US voters' views: Jorge Caspary

MEET THE PANEL
Jorge Caspary
Name: Jorge Caspary
Age: 42
Lives: Tallahassee, Florida
Works: Civil engineer
Last election voted: Republican
In 10 words or less:
"Bolivian immigrant, geologist, father-of-three, moderate Republican"

Undoubtedly, last year was hard on President Bush.

The continuing involvement in Iraq without an exit strategy has taken an emotional toll on all Americans, whether we were for or against the war to begin with.

My home town of Tallahassee has had its own share of casualties.
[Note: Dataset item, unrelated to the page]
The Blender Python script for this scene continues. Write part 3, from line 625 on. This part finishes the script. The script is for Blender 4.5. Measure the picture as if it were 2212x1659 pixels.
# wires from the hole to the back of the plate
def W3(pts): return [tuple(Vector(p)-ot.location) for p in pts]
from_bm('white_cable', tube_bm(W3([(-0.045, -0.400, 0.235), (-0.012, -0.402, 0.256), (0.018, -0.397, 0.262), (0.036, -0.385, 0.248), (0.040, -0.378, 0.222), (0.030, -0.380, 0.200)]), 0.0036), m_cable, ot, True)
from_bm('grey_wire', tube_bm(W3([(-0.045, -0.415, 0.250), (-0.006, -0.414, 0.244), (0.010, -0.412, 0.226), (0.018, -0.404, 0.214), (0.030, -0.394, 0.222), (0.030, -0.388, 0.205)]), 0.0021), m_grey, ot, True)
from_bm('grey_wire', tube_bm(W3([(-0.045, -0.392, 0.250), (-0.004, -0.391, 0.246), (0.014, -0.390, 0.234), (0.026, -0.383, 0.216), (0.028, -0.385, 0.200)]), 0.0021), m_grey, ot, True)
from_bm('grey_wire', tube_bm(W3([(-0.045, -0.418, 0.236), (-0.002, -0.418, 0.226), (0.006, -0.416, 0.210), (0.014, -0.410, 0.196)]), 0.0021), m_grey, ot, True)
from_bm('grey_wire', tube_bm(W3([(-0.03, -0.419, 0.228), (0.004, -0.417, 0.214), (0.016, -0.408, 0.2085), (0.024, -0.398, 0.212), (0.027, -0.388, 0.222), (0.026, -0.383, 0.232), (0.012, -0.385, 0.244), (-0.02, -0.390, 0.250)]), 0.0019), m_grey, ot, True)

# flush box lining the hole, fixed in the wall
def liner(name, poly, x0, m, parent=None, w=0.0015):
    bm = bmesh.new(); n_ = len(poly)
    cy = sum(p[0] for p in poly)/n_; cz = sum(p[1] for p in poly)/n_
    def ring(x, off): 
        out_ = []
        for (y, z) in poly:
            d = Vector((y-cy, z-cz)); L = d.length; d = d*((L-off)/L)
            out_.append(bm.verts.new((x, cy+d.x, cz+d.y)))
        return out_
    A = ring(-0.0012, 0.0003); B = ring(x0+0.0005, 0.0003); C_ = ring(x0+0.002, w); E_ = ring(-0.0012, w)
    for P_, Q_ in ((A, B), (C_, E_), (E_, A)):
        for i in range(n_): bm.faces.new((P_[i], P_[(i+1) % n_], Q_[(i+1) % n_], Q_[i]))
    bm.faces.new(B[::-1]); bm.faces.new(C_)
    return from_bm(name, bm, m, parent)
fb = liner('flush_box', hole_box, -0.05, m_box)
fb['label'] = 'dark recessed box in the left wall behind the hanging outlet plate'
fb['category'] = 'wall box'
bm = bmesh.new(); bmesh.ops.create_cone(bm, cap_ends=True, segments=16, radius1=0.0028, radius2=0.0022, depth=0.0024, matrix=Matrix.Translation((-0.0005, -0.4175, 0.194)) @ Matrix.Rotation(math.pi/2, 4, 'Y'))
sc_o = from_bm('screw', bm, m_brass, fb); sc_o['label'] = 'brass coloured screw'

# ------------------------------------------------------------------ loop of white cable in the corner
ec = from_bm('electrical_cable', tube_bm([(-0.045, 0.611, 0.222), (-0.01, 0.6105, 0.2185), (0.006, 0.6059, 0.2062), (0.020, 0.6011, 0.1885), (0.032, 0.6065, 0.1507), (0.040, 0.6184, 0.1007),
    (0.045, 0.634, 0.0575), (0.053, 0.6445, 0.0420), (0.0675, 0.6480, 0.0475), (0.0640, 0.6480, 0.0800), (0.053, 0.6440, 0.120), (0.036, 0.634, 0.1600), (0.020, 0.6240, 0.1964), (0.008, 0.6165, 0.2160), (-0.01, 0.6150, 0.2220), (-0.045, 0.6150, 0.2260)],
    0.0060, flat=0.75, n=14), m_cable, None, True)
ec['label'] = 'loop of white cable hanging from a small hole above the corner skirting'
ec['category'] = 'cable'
Yes, the Middle East appears to slowly be moving towards Bush's vision of modern democracy but our engagement in Iraq seems to be for the long run, which will mean further bloodshed and sacrifice.

However, Mr Bush is clear that we're there to win.

Domestically, last year he touted an ambitious agenda that has turned into a public relations disaster.

The necessary reform of the pension system was a concept Americans did not embrace and the reform collapsed.

Likewise, the prescription plan has turned into a menu of choices few Americans seem to understand.

Fewer are aware that tax credits are available for the purchase of health insurance.

A reasonable approach to deal with illegal immigration has gone nowhere.

US VOTERS' VIEWS
Before engaging Congress again, Mr Bush should have questioned the capacity of his public relations team to present his plans coherently to the American public.

However, he may have done just that, as this year President Bush spoke in his State of the Union address of his vision of an America that will continue to lead the world in technology and human capital and set a small agenda for 2006.

His focus on alternate sources of energy is a necessity that no party can ignore in an America addicted to oil.

Also, a reform of immigration policy and the pension system are absolute necessities.

If the Republicans retain Congress in this year's elections and President Bush continues to learn his lesson from 2005 to be more conciliatory, he is likely to deliver on his pledges.